| The problem |
Every entry that follows should be reproduced exactly.

| Data for processing |
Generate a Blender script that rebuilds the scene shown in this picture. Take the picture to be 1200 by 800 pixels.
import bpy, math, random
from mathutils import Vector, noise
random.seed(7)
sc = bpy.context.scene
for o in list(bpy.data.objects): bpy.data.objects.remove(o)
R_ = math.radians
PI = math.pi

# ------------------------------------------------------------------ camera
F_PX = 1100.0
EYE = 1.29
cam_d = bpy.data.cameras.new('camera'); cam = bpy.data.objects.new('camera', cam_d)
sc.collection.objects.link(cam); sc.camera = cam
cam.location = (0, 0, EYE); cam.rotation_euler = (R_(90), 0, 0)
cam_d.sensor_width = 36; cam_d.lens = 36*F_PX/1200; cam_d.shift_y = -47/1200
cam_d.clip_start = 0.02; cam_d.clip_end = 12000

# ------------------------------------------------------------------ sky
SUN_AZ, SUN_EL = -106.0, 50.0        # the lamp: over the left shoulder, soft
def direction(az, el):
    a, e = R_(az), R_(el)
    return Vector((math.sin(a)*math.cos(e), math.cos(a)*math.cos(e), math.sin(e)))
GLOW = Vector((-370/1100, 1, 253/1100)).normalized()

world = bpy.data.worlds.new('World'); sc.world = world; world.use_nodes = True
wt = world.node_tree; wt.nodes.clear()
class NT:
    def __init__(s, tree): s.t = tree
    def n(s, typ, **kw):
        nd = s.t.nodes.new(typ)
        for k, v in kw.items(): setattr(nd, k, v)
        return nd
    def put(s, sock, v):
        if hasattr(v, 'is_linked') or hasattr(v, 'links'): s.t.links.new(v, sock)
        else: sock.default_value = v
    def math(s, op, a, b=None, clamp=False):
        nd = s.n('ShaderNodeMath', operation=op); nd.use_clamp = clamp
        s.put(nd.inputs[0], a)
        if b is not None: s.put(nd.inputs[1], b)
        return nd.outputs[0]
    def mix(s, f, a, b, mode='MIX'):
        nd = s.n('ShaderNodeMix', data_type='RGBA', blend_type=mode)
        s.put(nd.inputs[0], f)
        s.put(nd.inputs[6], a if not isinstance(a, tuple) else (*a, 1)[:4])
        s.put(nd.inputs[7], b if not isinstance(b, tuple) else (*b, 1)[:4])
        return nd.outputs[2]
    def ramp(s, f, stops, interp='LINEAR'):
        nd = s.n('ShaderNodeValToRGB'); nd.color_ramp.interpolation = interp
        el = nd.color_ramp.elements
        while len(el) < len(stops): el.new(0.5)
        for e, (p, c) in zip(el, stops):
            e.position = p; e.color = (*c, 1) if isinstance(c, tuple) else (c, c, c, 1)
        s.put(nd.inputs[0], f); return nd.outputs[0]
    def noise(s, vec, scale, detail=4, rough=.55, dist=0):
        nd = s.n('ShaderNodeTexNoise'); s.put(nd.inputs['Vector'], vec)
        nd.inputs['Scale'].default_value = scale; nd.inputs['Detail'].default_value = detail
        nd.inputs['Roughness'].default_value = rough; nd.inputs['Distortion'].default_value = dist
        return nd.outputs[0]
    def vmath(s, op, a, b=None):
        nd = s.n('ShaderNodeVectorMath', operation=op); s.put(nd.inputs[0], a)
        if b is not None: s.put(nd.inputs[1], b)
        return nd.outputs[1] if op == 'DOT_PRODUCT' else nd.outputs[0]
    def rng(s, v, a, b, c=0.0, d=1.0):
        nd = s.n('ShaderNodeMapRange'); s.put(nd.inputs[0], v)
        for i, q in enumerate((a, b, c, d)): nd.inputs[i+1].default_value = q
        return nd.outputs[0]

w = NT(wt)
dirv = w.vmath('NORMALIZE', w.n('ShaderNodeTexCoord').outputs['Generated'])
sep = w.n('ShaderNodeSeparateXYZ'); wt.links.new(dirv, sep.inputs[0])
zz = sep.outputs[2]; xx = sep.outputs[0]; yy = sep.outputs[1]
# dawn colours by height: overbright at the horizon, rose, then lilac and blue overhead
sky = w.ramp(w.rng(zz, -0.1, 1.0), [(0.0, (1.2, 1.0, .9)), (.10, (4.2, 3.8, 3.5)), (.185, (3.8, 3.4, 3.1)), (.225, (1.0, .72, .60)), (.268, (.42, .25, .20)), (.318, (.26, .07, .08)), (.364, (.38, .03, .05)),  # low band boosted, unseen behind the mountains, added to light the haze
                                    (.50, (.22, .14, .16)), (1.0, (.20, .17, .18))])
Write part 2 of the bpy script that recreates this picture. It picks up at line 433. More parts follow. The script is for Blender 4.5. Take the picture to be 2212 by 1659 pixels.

| Task response |
Generate a Blender script that rebuilds the scene shown in this picture. Take the picture to be 1200 by 800 pixels.
import bpy, math, random
from mathutils import Vector, noise
random.seed(7)
sc = bpy.context.scene
for o in list(bpy.data.objects): bpy.data.objects.remove(o)
R_ = math.radians
PI = math.pi

# ------------------------------------------------------------------ camera
F_PX = 1100.0
EYE = 1.29
cam_d = bpy.data.cameras.new('camera'); cam = bpy.data.objects.new('camera', cam_d)
sc.collection.objects.link(cam); sc.camera = cam
cam.location = (0, 0, EYE); cam.rotation_euler = (R_(90), 0, 0)
cam_d.sensor_width = 36; cam_d.lens = 36*F_PX/1200; cam_d.shift_y = -47/1200
cam_d.clip_start = 0.02; cam_d.clip_end = 12000

# ------------------------------------------------------------------ sky
SUN_AZ, SUN_EL = -106.0, 50.0        # the lamp: over the left shoulder, soft
def direction(az, el):
    a, e = R_(az), R_(el)
    return Vector((math.sin(a)*math.cos(e), math.cos(a)*math.cos(e), math.sin(e)))
GLOW = Vector((-370/1100, 1, 253/1100)).normalized()

world = bpy.data.worlds.new('World'); sc.world = world; world.use_nodes = True
wt = world.node_tree; wt.nodes.clear()
class NT:
    def __init__(s, tree): s.t = tree
    def n(s, typ, **kw):
        nd = s.t.nodes.new(typ)
        for k, v in kw.items(): setattr(nd, k, v)
        return nd
    def put(s, sock, v):
        if hasattr(v, 'is_linked') or hasattr(v, 'links'): s.t.links.new(v, sock)
        else: sock.default_value = v
    def math(s, op, a, b=None, clamp=False):
        nd = s.n('ShaderNodeMath', operation=op); nd.use_clamp = clamp
        s.put(nd.inputs[0], a)
        if b is not None: s.put(nd.inputs[1], b)
        return nd.outputs[0]
    def mix(s, f, a, b, mode='MIX'):
        nd = s.n('ShaderNodeMix', data_type='RGBA', blend_type=mode)
        s.put(nd.inputs[0], f)
        s.put(nd.inputs[6], a if not isinstance(a, tuple) else (*a, 1)[:4])
        s.put(nd.inputs[7], b if not isinstance(b, tuple) else (*b, 1)[:4])
        return nd.outputs[2]
    def ramp(s, f, stops, interp='LINEAR'):
        nd = s.n('ShaderNodeValToRGB'); nd.color_ramp.interpolation = interp
        el = nd.color_ramp.elements
        while len(el) < len(stops): el.new(0.5)
        for e, (p, c) in zip(el, stops):
            e.position = p; e.color = (*c, 1) if isinstance(c, tuple) else (c, c, c, 1)
        s.put(nd.inputs[0], f); return nd.outputs[0]
    def noise(s, vec, scale, detail=4, rough=.55, dist=0):
        nd = s.n('ShaderNodeTexNoise'); s.put(nd.inputs['Vector'], vec)
        nd.inputs['Scale'].default_value = scale; nd.inputs['Detail'].default_value = detail
        nd.inputs['Roughness'].default_value = rough; nd.inputs['Distortion'].default_value = dist
        return nd.outputs[0]
    def vmath(s, op, a, b=None):
        nd = s.n('ShaderNodeVectorMath', operation=op); s.put(nd.inputs[0], a)
        if b is not None: s.put(nd.inputs[1], b)
        return nd.outputs[1] if op == 'DOT_PRODUCT' else nd.outputs[0]
    def rng(s, v, a, b, c=0.0, d=1.0):
        nd = s.n('ShaderNodeMapRange'); s.put(nd.inputs[0], v)
        for i, q in enumerate((a, b, c, d)): nd.inputs[i+1].default_value = q
        return nd.outputs[0]

w = NT(wt)
dirv = w.vmath('NORMALIZE', w.n('ShaderNodeTexCoord').outputs['Generated'])
sep = w.n('ShaderNodeSeparateXYZ'); wt.links.new(dirv, sep.inputs[0])
zz = sep.outputs[2]; xx = sep.outputs[0]; yy = sep.outputs[1]
# dawn colours by height: overbright at the horizon, rose, then lilac and blue overhead
sky = w.ramp(w.rng(zz, -0.1, 1.0), [(0.0, (1.2, 1.0, .9)), (.10, (4.2, 3.8, 3.5)), (.185, (3.8, 3.4, 3.1)), (.225, (1.0, .72, .60)), (.268, (.42, .25, .20)), (.318, (.26, .07, .08)), (.364, (.38, .03, .05)),  # low band boosted, unseen behind the mountains, added to light the haze
                                    (.50, (.22, .14, .16)), (1.0, (.20, .17, .18))])
Write part 2 of the bpy script that recreates this picture. It picks up at line 433. More parts follow. The script is for Blender 4.5. Take the picture to be 2212 by 1659 pixels.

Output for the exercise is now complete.